_Set task_.
Faithfully return all lines, omitting every embedded picture.

_Source data_.
-- start --

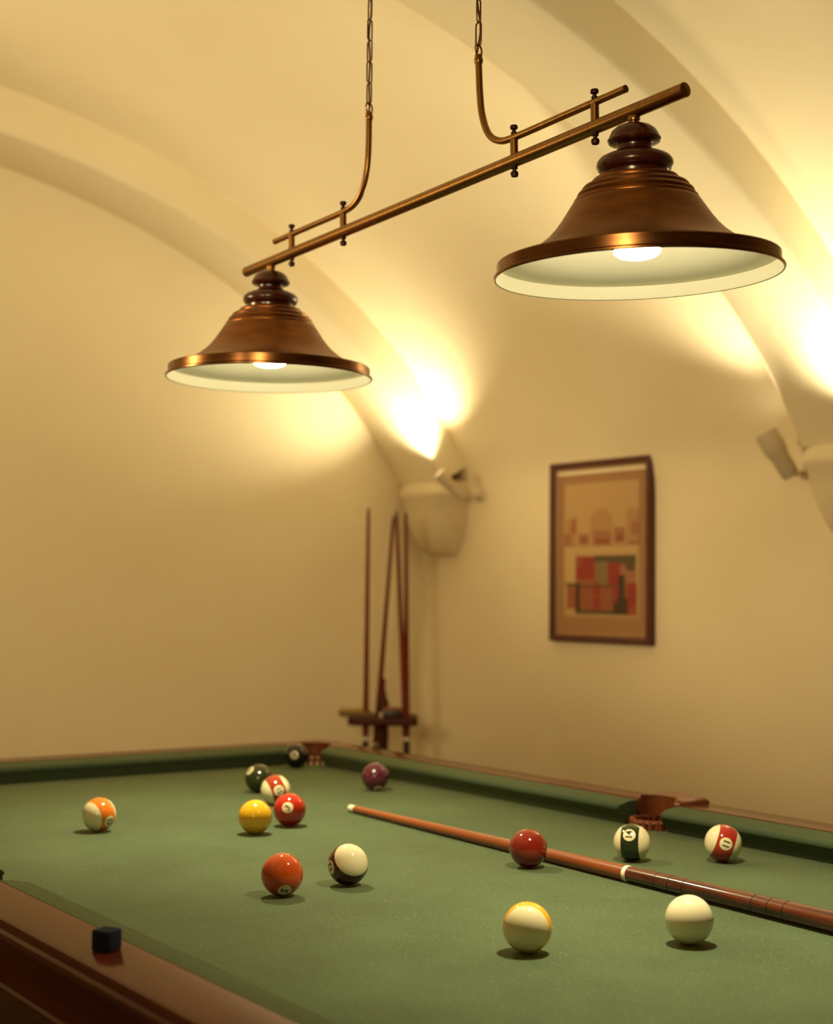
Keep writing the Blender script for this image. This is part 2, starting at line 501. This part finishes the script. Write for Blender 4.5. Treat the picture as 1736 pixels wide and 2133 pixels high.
def spot_mesh(rad=.0098):
    bm = bmesh.new(); th = rad / BR; rr = BR * 1.0035
    prof = [(th * k / 6) for k in range(7)]
    rings = []
    for a in prof:
        if a == 0: rings.append([bm.verts.new((rr, 0, 0))])
        else: rings.append([bm.verts.new((rr * cos(a), rr * sin(a) * cos(2 * PI * k / 32), rr * sin(a) * sin(2 * PI * k / 32))) for k in range(32)])
    rings.append([bm.verts.new((BR * .99 * cos(th * 1.02), BR * .99 * sin(th * 1.02) * cos(2 * PI * k / 32), BR * .99 * sin(th * 1.02) * sin(2 * PI * k / 32))) for k in range(32)])
    for A, B in zip(rings, rings[1:]):
        for k in range(32):
            if len(A) == 1: bm.faces.new((A[0], B[k], B[(k + 1) % 32]))
            else: bm.faces.new((A[k], A[(k + 1) % 32], B[(k + 1) % 32], B[k]))
    return bm
def numeral_mesh(txt, size):
    cu = bpy.data.curves.new('numeral_text', 'FONT'); cu.body = txt; cu.size = size; cu.align_x = 'CENTER'; cu.align_y = 'CENTER'
    cu.resolution_u = 4; cu.space_character = .92; cu.offset = size * .022
    to = bpy.data.objects.new('numeral_text', cu); COL.objects.link(to)
    dg = bpy.context.evaluated_depsgraph_get(); dg.update()
    me = bpy.data.meshes.new_from_object(to.evaluated_get(dg))
    bm = bmesh.new(); bm.from_mesh(me)
    bpy.data.objects.remove(to); bpy.data.curves.remove(cu); bpy.data.meshes.remove(me)
    bmesh.ops.triangulate(bm, faces=bm.faces[:])
    for _ in range(2):
        long = [e for e in bm.edges if e.calc_length() > size * .16]
        if long: bmesh.ops.subdivide_edges(bm, edges=long, cuts=1); bmesh.ops.triangulate(bm, faces=bm.faces[:])
    for v in bm.verts:
        y, z = v.co.x, v.co.y
        d = Vector((BR, y, z)).normalized() * BR * 1.0075
        v.co = d
    return bm

GRP = 'pool balls on the green cloth'
def view_dir(pos, v):
    """v given as seen from the camera: right, up, towards the viewer"""
    t = (EYE - pos).normalized(); r = Vector((0, 0, 1)).cross(t).normalized(); u = t.cross(r)
    return (r * v[0] + u * v[1] + t * v[2]).normalized()
def ball(x, y, label, mat, spot=None, up=(0, 1, 0), txt=None, name='billiard_ball', size=.0150):
    pos = Vector((x, y, Z0 + BR + .0004))
    me = sph_me.copy(); me.materials.append(mat)
    o = bpy.data.objects.new(name, me); COL.objects.link(o)
    X = view_dir(pos, spot or (0, 0, 1)); Zl = view_dir(pos, up)
    if spot is None: pass
    Zl = (Zl - X * Zl.dot(X)).normalized(); Y = Zl.cross(X)
    M = Matrix((X, Y, Zl)).transposed().to_4x4(); M.translation = pos
    o.matrix_world = M
    tag(o, label, 'pool ball' if name == 'billiard_ball' else 'cue ball', GRP)
    if txt:
        sm = obj('number_spot', spot_mesh(), SPOTM, o)
        obj('numeral', numeral_mesh(txt, size), INK, sm, smooth=False)
    return o
ST = .0138
C_OR = (.62, .125, .012); C_OR5 = (.55, .075, .010)
ball(1.017, 2.349, 'orange striped pool ball resting alone at the left of the cloth', ball_mat('ball_orange_stripe', (.66, .17, .012), ST), (.63, -.425, .65), (.72, .25, -.534), '13')
ball(1.4828, 2.6258, 'dark green solid pool ball behind the red striped ball', ball_mat('ball_green', (.022, .030, .006), None), (-.68, .58, .45), (.6, .75, .1), '6')
ball(1.425, 2.459, 'red striped pool ball between the dark green and the red solid ball', ball_mat('ball_red_stripe', (.33, .035, .012), ST), (.24, -.03, .97), (.92, .37, -.215), '15')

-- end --

_Result_.
Keep writing the Blender script for this image. This is part 2, starting at line 501. This part finishes the script. Write for Blender 4.5. Treat the picture as 1736 pixels wide and 2133 pixels high.
def spot_mesh(rad=.0098):
    bm = bmesh.new(); th = rad / BR; rr = BR * 1.0035
    prof = [(th * k / 6) for k in range(7)]
    rings = []
    for a in prof:
        if a == 0: rings.append([bm.verts.new((rr, 0, 0))])
        else: rings.append([bm.verts.new((rr * cos(a), rr * sin(a) * cos(2 * PI * k / 32), rr * sin(a) * sin(2 * PI * k / 32))) for k in range(32)])
    rings.append([bm.verts.new((BR * .99 * cos(th * 1.02), BR * .99 * sin(th * 1.02) * cos(2 * PI * k / 32), BR * .99 * sin(th * 1.02) * sin(2 * PI * k / 32))) for k in range(32)])
    for A, B in zip(rings, rings[1:]):
        for k in range(32):
            if len(A) == 1: bm.faces.new((A[0], B[k], B[(k + 1) % 32]))
            else: bm.faces.new((A[k], A[(k + 1) % 32], B[(k + 1) % 32], B[k]))
    return bm
def numeral_mesh(txt, size):
    cu = bpy.data.curves.new('numeral_text', 'FONT'); cu.body = txt; cu.size = size; cu.align_x = 'CENTER'; cu.align_y = 'CENTER'
    cu.resolution_u = 4; cu.space_character = .92; cu.offset = size * .022
    to = bpy.data.objects.new('numeral_text', cu); COL.objects.link(to)
    dg = bpy.context.evaluated_depsgraph_get(); dg.update()
    me = bpy.data.meshes.new_from_object(to.evaluated_get(dg))
    bm = bmesh.new(); bm.from_mesh(me)
    bpy.data.objects.remove(to); bpy.data.curves.remove(cu); bpy.data.meshes.remove(me)
    bmesh.ops.triangulate(bm, faces=bm.faces[:])
    for _ in range(2):
        long = [e for e in bm.edges if e.calc_length() > size * .16]
        if long: bmesh.ops.subdivide_edges(bm, edges=long, cuts=1); bmesh.ops.triangulate(bm, faces=bm.faces[:])
    for v in bm.verts:
        y, z = v.co.x, v.co.y
        d = Vector((BR, y, z)).normalized() * BR * 1.0075
        v.co = d
    return bm

GRP = 'pool balls on the green cloth'
def view_dir(pos, v):
    """v given as seen from the camera: right, up, towards the viewer"""
    t = (EYE - pos).normalized(); r = Vector((0, 0, 1)).cross(t).normalized(); u = t.cross(r)
    return (r * v[0] + u * v[1] + t * v[2]).normalized()
def ball(x, y, label, mat, spot=None, up=(0, 1, 0), txt=None, name='billiard_ball', size=.0150):
    pos = Vector((x, y, Z0 + BR + .0004))
    me = sph_me.copy(); me.materials.append(mat)
    o = bpy.data.objects.new(name, me); COL.objects.link(o)
    X = view_dir(pos, spot or (0, 0, 1)); Zl = view_dir(pos, up)
    if spot is None: pass
    Zl = (Zl - X * Zl.dot(X)).normalized(); Y = Zl.cross(X)
    M = Matrix((X, Y, Zl)).transposed().to_4x4(); M.translation = pos
    o.matrix_world = M
    tag(o, label, 'pool ball' if name == 'billiard_ball' else 'cue ball', GRP)
    if txt:
        sm = obj('number_spot', spot_mesh(), SPOTM, o)
        obj('numeral', numeral_mesh(txt, size), INK, sm, smooth=False)
    return o
ST = .0138
C_OR = (.62, .125, .012); C_OR5 = (.55, .075, .010)
ball(1.017, 2.349, 'orange striped pool ball resting alone at the left of the cloth', ball_mat('ball_orange_stripe', (.66, .17, .012), ST), (.63, -.425, .65), (.72, .25, -.534), '13')
ball(1.4828, 2.6258, 'dark green solid pool ball behind the red striped ball', ball_mat('ball_green', (.022, .030, .006), None), (-.68, .58, .45), (.6, .75, .1), '6')
ball(1.425, 2.459, 'red striped pool ball between the dark green and the red solid ball', ball_mat('ball_red_stripe', (.33, .035, .012), ST), (.24, -.03, .97), (.92, .37, -.215), '15')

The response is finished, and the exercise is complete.